Task objective:
Print out every line, exactly as written.

Dataset content:
>> START

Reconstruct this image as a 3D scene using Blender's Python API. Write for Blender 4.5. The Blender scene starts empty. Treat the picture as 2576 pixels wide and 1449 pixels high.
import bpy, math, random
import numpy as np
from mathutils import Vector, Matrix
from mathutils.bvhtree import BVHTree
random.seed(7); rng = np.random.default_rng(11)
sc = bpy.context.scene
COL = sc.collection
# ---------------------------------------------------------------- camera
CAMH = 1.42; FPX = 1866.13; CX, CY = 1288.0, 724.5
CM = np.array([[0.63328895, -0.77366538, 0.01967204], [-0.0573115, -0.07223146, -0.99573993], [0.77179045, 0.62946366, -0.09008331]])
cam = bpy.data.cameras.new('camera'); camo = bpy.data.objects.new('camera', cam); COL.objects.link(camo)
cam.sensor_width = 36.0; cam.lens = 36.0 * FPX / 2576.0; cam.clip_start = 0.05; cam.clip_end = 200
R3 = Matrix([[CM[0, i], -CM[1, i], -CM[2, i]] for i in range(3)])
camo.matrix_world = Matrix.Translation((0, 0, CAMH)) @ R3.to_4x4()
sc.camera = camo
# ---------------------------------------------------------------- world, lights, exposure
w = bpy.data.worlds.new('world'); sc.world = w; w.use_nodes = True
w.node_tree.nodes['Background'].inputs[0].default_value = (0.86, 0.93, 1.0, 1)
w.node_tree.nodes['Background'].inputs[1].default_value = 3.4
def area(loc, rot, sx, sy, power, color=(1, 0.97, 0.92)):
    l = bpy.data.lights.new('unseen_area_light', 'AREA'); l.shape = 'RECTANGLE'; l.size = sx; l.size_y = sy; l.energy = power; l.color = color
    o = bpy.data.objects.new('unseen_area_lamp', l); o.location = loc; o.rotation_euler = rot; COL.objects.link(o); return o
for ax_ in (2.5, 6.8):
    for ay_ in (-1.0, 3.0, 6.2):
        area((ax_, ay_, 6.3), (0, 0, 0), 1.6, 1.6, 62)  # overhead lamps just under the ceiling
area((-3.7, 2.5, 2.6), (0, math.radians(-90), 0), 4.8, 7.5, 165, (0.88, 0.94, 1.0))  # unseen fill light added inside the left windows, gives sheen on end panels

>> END

Expected answer:
Reconstruct this image as a 3D scene using Blender's Python API. Write for Blender 4.5. The Blender scene starts empty. Treat the picture as 2576 pixels wide and 1449 pixels high.
import bpy, math, random
import numpy as np
from mathutils import Vector, Matrix
from mathutils.bvhtree import BVHTree
random.seed(7); rng = np.random.default_rng(11)
sc = bpy.context.scene
COL = sc.collection
# ---------------------------------------------------------------- camera
CAMH = 1.42; FPX = 1866.13; CX, CY = 1288.0, 724.5
CM = np.array([[0.63328895, -0.77366538, 0.01967204], [-0.0573115, -0.07223146, -0.99573993], [0.77179045, 0.62946366, -0.09008331]])
cam = bpy.data.cameras.new('camera'); camo = bpy.data.objects.new('camera', cam); COL.objects.link(camo)
cam.sensor_width = 36.0; cam.lens = 36.0 * FPX / 2576.0; cam.clip_start = 0.05; cam.clip_end = 200
R3 = Matrix([[CM[0, i], -CM[1, i], -CM[2, i]] for i in range(3)])
camo.matrix_world = Matrix.Translation((0, 0, CAMH)) @ R3.to_4x4()
sc.camera = camo
# ---------------------------------------------------------------- world, lights, exposure
w = bpy.data.worlds.new('world'); sc.world = w; w.use_nodes = True
w.node_tree.nodes['Background'].inputs[0].default_value = (0.86, 0.93, 1.0, 1)
w.node_tree.nodes['Background'].inputs[1].default_value = 3.4
def area(loc, rot, sx, sy, power, color=(1, 0.97, 0.92)):
    l = bpy.data.lights.new('unseen_area_light', 'AREA'); l.shape = 'RECTANGLE'; l.size = sx; l.size_y = sy; l.energy = power; l.color = color
    o = bpy.data.objects.new('unseen_area_lamp', l); o.location = loc; o.rotation_euler = rot; COL.objects.link(o); return o
for ax_ in (2.5, 6.8):
    for ay_ in (-1.0, 3.0, 6.2):
        area((ax_, ay_, 6.3), (0, 0, 0), 1.6, 1.6, 62)  # overhead lamps just under the ceiling
area((-3.7, 2.5, 2.6), (0, math.radians(-90), 0), 4.8, 7.5, 165, (0.88, 0.94, 1.0))  # unseen fill light added inside the left windows, gives sheen on end panels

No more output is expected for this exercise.